What to do: Without the pictures, write out all the lines below exactly as they appear.

Provided data:
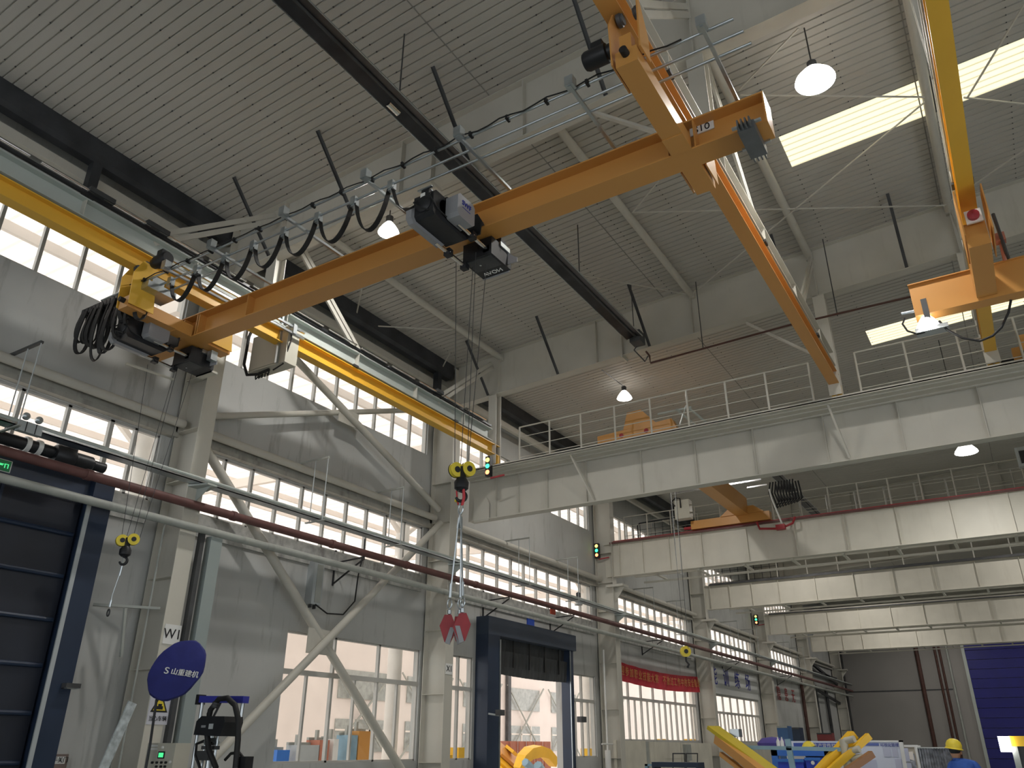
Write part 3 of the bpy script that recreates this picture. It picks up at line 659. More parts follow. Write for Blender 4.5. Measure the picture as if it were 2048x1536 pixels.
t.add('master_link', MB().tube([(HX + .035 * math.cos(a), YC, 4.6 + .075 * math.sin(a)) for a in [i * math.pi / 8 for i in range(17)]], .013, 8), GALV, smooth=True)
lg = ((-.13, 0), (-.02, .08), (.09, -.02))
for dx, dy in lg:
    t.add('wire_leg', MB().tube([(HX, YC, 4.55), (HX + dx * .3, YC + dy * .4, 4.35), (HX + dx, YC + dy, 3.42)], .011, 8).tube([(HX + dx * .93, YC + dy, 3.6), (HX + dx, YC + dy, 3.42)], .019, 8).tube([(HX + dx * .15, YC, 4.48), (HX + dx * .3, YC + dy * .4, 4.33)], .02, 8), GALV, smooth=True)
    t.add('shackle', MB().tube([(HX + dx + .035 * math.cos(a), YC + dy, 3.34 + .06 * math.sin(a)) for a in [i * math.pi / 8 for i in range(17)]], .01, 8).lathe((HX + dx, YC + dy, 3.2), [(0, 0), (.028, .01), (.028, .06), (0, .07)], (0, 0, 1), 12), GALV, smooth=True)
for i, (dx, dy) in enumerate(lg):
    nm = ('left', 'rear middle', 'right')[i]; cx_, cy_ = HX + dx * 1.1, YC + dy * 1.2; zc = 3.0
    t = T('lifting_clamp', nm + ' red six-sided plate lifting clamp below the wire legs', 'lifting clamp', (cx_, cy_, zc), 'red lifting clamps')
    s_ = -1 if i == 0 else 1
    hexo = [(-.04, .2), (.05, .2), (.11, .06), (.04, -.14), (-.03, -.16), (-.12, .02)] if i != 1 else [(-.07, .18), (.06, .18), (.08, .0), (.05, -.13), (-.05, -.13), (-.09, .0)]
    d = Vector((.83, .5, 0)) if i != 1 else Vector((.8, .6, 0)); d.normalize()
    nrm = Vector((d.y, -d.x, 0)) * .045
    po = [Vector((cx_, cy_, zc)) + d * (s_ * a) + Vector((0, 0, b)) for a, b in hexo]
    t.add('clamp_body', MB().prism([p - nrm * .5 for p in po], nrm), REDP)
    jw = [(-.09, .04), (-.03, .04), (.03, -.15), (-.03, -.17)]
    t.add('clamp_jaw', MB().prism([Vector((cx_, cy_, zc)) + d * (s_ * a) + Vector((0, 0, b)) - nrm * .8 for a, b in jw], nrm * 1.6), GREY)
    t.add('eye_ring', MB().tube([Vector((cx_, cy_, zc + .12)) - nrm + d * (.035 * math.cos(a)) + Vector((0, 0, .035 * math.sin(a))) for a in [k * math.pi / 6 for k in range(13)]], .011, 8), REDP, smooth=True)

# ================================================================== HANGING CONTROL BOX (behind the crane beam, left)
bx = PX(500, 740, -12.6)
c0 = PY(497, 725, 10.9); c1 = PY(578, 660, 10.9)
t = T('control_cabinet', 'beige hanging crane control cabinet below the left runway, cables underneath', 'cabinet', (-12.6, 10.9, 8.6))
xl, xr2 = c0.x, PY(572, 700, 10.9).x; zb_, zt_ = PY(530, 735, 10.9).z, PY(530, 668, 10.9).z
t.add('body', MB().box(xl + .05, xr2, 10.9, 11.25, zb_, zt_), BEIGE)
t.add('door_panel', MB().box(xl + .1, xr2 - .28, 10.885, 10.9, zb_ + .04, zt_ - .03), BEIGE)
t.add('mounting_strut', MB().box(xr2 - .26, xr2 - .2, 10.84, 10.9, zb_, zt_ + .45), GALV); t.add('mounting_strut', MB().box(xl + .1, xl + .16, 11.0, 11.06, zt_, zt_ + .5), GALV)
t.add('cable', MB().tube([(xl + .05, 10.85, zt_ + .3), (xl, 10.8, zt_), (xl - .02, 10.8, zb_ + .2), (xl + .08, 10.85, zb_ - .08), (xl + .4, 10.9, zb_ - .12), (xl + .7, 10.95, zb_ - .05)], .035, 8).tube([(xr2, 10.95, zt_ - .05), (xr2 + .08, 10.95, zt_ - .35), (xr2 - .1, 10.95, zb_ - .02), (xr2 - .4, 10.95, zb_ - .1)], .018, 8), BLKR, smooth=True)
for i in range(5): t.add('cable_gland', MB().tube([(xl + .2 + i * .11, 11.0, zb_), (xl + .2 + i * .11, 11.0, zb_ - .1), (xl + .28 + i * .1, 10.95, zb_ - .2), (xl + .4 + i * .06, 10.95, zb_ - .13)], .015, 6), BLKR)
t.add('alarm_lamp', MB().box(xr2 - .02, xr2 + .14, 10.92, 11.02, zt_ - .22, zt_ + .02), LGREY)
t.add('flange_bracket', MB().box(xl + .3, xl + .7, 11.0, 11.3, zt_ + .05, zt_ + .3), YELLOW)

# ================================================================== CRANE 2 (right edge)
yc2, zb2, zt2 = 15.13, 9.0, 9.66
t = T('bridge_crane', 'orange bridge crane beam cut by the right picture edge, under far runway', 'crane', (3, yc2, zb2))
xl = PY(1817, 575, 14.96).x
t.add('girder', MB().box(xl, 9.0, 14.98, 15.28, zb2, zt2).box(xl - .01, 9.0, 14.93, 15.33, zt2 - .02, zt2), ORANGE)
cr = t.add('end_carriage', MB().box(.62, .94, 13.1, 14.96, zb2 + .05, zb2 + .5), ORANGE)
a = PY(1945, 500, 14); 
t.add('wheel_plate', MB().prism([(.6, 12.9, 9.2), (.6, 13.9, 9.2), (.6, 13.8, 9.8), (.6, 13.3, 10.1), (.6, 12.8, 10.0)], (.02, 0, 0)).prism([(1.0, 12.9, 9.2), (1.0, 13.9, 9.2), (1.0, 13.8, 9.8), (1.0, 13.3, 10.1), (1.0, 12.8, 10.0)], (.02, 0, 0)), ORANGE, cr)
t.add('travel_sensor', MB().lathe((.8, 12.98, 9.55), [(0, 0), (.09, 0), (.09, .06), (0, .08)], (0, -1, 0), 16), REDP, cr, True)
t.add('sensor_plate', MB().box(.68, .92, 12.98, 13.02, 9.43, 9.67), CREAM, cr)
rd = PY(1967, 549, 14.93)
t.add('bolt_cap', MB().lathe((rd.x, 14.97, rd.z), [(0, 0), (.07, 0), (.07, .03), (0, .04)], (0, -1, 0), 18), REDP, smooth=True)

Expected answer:
Write part 3 of the bpy script that recreates this picture. It picks up at line 659. More parts follow. Write for Blender 4.5. Measure the picture as if it were 2048x1536 pixels.
t.add('master_link', MB().tube([(HX + .035 * math.cos(a), YC, 4.6 + .075 * math.sin(a)) for a in [i * math.pi / 8 for i in range(17)]], .013, 8), GALV, smooth=True)
lg = ((-.13, 0), (-.02, .08), (.09, -.02))
for dx, dy in lg:
    t.add('wire_leg', MB().tube([(HX, YC, 4.55), (HX + dx * .3, YC + dy * .4, 4.35), (HX + dx, YC + dy, 3.42)], .011, 8).tube([(HX + dx * .93, YC + dy, 3.6), (HX + dx, YC + dy, 3.42)], .019, 8).tube([(HX + dx * .15, YC, 4.48), (HX + dx * .3, YC + dy * .4, 4.33)], .02, 8), GALV, smooth=True)
    t.add('shackle', MB().tube([(HX + dx + .035 * math.cos(a), YC + dy, 3.34 + .06 * math.sin(a)) for a in [i * math.pi / 8 for i in range(17)]], .01, 8).lathe((HX + dx, YC + dy, 3.2), [(0, 0), (.028, .01), (.028, .06), (0, .07)], (0, 0, 1), 12), GALV, smooth=True)
for i, (dx, dy) in enumerate(lg):
    nm = ('left', 'rear middle', 'right')[i]; cx_, cy_ = HX + dx * 1.1, YC + dy * 1.2; zc = 3.0
    t = T('lifting_clamp', nm + ' red six-sided plate lifting clamp below the wire legs', 'lifting clamp', (cx_, cy_, zc), 'red lifting clamps')
    s_ = -1 if i == 0 else 1
    hexo = [(-.04, .2), (.05, .2), (.11, .06), (.04, -.14), (-.03, -.16), (-.12, .02)] if i != 1 else [(-.07, .18), (.06, .18), (.08, .0), (.05, -.13), (-.05, -.13), (-.09, .0)]
    d = Vector((.83, .5, 0)) if i != 1 else Vector((.8, .6, 0)); d.normalize()
    nrm = Vector((d.y, -d.x, 0)) * .045
    po = [Vector((cx_, cy_, zc)) + d * (s_ * a) + Vector((0, 0, b)) for a, b in hexo]
    t.add('clamp_body', MB().prism([p - nrm * .5 for p in po], nrm), REDP)
    jw = [(-.09, .04), (-.03, .04), (.03, -.15), (-.03, -.17)]
    t.add('clamp_jaw', MB().prism([Vector((cx_, cy_, zc)) + d * (s_ * a) + Vector((0, 0, b)) - nrm * .8 for a, b in jw], nrm * 1.6), GREY)
    t.add('eye_ring', MB().tube([Vector((cx_, cy_, zc + .12)) - nrm + d * (.035 * math.cos(a)) + Vector((0, 0, .035 * math.sin(a))) for a in [k * math.pi / 6 for k in range(13)]], .011, 8), REDP, smooth=True)

# ================================================================== HANGING CONTROL BOX (behind the crane beam, left)
bx = PX(500, 740, -12.6)
c0 = PY(497, 725, 10.9); c1 = PY(578, 660, 10.9)
t = T('control_cabinet', 'beige hanging crane control cabinet below the left runway, cables underneath', 'cabinet', (-12.6, 10.9, 8.6))
xl, xr2 = c0.x, PY(572, 700, 10.9).x; zb_, zt_ = PY(530, 735, 10.9).z, PY(530, 668, 10.9).z
t.add('body', MB().box(xl + .05, xr2, 10.9, 11.25, zb_, zt_), BEIGE)
t.add('door_panel', MB().box(xl + .1, xr2 - .28, 10.885, 10.9, zb_ + .04, zt_ - .03), BEIGE)
t.add('mounting_strut', MB().box(xr2 - .26, xr2 - .2, 10.84, 10.9, zb_, zt_ + .45), GALV); t.add('mounting_strut', MB().box(xl + .1, xl + .16, 11.0, 11.06, zt_, zt_ + .5), GALV)
t.add('cable', MB().tube([(xl + .05, 10.85, zt_ + .3), (xl, 10.8, zt_), (xl - .02, 10.8, zb_ + .2), (xl + .08, 10.85, zb_ - .08), (xl + .4, 10.9, zb_ - .12), (xl + .7, 10.95, zb_ - .05)], .035, 8).tube([(xr2, 10.95, zt_ - .05), (xr2 + .08, 10.95, zt_ - .35), (xr2 - .1, 10.95, zb_ - .02), (xr2 - .4, 10.95, zb_ - .1)], .018, 8), BLKR, smooth=True)
for i in range(5): t.add('cable_gland', MB().tube([(xl + .2 + i * .11, 11.0, zb_), (xl + .2 + i * .11, 11.0, zb_ - .1), (xl + .28 + i * .1, 10.95, zb_ - .2), (xl + .4 + i * .06, 10.95, zb_ - .13)], .015, 6), BLKR)
t.add('alarm_lamp', MB().box(xr2 - .02, xr2 + .14, 10.92, 11.02, zt_ - .22, zt_ + .02), LGREY)
t.add('flange_bracket', MB().box(xl + .3, xl + .7, 11.0, 11.3, zt_ + .05, zt_ + .3), YELLOW)

# ================================================================== CRANE 2 (right edge)
yc2, zb2, zt2 = 15.13, 9.0, 9.66
t = T('bridge_crane', 'orange bridge crane beam cut by the right picture edge, under far runway', 'crane', (3, yc2, zb2))
xl = PY(1817, 575, 14.96).x
t.add('girder', MB().box(xl, 9.0, 14.98, 15.28, zb2, zt2).box(xl - .01, 9.0, 14.93, 15.33, zt2 - .02, zt2), ORANGE)
cr = t.add('end_carriage', MB().box(.62, .94, 13.1, 14.96, zb2 + .05, zb2 + .5), ORANGE)
a = PY(1945, 500, 14); 
t.add('wheel_plate', MB().prism([(.6, 12.9, 9.2), (.6, 13.9, 9.2), (.6, 13.8, 9.8), (.6, 13.3, 10.1), (.6, 12.8, 10.0)], (.02, 0, 0)).prism([(1.0, 12.9, 9.2), (1.0, 13.9, 9.2), (1.0, 13.8, 9.8), (1.0, 13.3, 10.1), (1.0, 12.8, 10.0)], (.02, 0, 0)), ORANGE, cr)
t.add('travel_sensor', MB().lathe((.8, 12.98, 9.55), [(0, 0), (.09, 0), (.09, .06), (0, .08)], (0, -1, 0), 16), REDP, cr, True)
t.add('sensor_plate', MB().box(.68, .92, 12.98, 13.02, 9.43, 9.67), CREAM, cr)
rd = PY(1967, 549, 14.93)
t.add('bolt_cap', MB().lathe((rd.x, 14.97, rd.z), [(0, 0), (.07, 0), (.07, .03), (0, .04)], (0, -1, 0), 18), REDP, smooth=True)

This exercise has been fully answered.